But what looked like catastrophe, wasn’t. Although the situation was far from being well in hand, it was improving, especially at E-1. Thanks to Spaulding and Dawson, the fortification on the east side of the draw had been neutralized; the fortification on the west side was still in action but was being contained by Company M, 116th Regiment. Dozers had made a gap through the dune line just east of the draw and were making it ready for vehicles to pass through.
Best of all, a penetration had been made almost exactly between E-1 and E-3 by companies E, I, and G of the 16th Regiment and Colleville was under attack.
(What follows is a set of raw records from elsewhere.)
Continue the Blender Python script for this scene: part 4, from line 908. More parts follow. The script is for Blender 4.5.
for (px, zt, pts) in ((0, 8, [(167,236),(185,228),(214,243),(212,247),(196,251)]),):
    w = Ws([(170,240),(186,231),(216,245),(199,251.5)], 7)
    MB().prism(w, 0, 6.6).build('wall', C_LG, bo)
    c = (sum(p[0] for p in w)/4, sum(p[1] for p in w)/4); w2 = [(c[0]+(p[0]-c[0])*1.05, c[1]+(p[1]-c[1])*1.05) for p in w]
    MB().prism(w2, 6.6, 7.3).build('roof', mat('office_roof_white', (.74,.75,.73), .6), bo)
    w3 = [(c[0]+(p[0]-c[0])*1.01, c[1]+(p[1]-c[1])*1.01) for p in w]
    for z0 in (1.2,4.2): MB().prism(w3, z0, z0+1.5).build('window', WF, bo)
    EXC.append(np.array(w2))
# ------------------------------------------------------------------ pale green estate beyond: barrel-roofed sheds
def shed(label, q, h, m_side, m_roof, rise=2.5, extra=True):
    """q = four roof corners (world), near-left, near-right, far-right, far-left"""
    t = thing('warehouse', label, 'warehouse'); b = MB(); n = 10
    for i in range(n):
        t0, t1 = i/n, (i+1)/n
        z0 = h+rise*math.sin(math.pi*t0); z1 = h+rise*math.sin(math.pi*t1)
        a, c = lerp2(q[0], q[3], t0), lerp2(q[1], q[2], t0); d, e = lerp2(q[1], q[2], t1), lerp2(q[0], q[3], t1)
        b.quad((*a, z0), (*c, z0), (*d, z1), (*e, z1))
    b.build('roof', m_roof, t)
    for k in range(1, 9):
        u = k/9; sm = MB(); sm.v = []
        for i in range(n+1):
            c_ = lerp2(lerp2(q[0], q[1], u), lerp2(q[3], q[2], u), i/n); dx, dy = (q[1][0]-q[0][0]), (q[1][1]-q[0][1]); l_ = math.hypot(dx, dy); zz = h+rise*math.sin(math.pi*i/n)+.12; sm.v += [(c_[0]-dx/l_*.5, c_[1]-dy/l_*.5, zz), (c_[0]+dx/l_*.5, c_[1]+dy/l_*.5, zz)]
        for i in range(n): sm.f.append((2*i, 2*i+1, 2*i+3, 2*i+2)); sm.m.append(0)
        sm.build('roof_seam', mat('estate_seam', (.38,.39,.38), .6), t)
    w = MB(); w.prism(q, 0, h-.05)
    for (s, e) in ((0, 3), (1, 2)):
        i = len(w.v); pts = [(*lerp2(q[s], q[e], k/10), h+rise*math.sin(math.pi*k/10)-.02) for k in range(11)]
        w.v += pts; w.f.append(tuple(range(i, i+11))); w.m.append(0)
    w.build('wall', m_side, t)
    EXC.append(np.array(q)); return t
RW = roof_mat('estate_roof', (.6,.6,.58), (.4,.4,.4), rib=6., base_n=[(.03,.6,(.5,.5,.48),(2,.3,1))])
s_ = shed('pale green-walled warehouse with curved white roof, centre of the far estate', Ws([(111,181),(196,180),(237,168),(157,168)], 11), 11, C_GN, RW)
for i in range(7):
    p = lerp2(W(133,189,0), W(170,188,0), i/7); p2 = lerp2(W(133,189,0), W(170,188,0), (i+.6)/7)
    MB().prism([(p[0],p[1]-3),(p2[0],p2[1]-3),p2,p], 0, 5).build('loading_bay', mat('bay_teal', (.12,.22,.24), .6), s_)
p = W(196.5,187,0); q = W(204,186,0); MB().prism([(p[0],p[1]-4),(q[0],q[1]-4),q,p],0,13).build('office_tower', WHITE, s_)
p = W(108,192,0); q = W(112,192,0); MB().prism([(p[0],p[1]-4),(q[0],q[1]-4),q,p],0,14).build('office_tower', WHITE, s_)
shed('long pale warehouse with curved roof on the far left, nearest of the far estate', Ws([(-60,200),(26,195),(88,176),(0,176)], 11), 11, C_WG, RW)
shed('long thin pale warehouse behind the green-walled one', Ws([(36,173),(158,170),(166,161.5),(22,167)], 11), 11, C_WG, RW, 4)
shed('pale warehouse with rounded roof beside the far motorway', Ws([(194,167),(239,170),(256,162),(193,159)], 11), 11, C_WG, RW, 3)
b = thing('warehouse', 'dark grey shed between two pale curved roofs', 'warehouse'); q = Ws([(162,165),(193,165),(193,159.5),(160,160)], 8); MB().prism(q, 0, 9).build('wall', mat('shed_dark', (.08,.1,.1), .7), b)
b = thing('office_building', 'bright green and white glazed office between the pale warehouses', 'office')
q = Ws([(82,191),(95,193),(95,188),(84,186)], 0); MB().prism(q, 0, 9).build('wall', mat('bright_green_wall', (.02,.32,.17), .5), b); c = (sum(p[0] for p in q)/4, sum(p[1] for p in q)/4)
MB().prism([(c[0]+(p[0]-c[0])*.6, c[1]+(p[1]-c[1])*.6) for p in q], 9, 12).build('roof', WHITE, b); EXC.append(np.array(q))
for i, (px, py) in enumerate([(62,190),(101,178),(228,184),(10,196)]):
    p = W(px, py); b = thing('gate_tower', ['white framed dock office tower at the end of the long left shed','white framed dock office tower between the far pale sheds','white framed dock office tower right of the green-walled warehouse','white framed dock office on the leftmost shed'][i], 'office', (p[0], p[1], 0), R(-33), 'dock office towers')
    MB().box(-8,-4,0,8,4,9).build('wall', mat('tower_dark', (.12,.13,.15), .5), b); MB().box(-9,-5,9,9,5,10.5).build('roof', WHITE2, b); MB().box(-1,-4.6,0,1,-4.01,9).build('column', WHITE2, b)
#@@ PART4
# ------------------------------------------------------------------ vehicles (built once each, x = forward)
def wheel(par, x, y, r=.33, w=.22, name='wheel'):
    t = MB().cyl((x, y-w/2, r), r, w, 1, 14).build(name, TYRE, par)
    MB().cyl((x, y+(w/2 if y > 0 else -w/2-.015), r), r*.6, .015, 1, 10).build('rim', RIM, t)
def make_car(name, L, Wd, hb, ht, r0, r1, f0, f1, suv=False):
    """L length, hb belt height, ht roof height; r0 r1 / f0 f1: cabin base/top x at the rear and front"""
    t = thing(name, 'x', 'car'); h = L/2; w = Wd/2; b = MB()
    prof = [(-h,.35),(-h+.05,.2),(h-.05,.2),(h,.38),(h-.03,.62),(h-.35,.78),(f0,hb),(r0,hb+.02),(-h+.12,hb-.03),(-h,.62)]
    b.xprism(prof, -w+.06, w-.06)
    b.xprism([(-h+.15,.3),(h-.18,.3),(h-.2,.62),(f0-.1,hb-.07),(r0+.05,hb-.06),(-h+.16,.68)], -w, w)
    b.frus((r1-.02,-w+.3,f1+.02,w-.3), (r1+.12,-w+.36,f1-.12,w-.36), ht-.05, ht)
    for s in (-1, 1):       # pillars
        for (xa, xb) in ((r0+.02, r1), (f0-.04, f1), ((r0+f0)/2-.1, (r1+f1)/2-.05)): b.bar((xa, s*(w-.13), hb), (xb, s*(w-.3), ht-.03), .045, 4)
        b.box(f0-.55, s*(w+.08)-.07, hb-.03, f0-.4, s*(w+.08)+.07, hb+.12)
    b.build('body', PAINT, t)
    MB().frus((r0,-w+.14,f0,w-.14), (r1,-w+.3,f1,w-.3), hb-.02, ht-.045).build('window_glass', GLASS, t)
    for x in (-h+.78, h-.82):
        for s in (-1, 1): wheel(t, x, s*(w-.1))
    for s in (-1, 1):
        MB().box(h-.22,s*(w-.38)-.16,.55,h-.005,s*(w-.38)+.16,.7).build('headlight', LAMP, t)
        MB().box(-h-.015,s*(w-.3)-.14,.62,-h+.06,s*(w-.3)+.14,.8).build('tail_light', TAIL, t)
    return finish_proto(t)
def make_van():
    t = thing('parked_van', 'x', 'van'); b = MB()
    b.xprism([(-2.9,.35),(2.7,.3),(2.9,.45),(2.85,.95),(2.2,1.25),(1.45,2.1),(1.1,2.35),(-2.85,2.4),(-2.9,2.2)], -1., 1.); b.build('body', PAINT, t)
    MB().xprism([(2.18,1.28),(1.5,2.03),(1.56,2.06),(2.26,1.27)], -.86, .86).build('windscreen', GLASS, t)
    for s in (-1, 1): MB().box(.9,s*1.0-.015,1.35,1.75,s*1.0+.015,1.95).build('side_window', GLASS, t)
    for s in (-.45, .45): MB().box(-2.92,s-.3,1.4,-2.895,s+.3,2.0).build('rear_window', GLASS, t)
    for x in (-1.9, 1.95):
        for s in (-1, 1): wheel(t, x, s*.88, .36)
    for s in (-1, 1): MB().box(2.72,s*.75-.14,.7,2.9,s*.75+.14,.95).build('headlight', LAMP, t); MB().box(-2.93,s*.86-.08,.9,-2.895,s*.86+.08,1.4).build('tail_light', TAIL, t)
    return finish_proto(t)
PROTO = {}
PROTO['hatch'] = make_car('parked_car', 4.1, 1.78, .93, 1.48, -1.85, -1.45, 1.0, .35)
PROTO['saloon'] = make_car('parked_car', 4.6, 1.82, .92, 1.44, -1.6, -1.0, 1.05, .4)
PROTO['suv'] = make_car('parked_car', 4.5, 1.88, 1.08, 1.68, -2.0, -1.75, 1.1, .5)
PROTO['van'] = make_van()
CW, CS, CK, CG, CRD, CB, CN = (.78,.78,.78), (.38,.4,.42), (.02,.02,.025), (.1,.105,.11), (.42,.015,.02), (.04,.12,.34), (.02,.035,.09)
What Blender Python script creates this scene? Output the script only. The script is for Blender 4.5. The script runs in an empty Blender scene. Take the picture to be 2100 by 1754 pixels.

To the right, five companies from the 116th had gone up the bluff between D-3 and E-1, while to the left of E-3 patrols from three companies of the 16th had done the same.
At 1309, Gerow was able to make his first favorable report to Bradley: “Troops formerly pinned down on beaches Easy Red, Easy Green, Fox Red advancing up heights behind beaches.”30
“The situation everywhere on the beach was still grave,” Bradley later wrote, “but our troops . . . were inching inland. . . . I gave up any thought of abandoning Omaha Beach.”31
Maj. Gen. Charles Gerhardt, CO of the 29th Division, later wrote a report entitled “Battle Lessons and Conclusions” on D-Day. He summarized the lessons learned in two sentences: “No reports of disaster should be allowed. THEY ARE NEVER TRUE.”32
I. General Smith, in a 1993 letter to the author, recalls, “Today, the site would be very near the Rotunda of our Normandy memorial.” Captain Dawson, also in a 1993 letter, remarks: “I am proud and indeed honored that the esplanade dividing the monument from the reflecting pool and graves is centered at the exact spot where we made the opening from the beach.”
II. Dawson’s route to the top was approximately the same as the paved path that today leads from the beach to the lookout with the bronze panorama of Omaha Beach on the edge of the American cemetery. His oral history and a written memoir are in EC.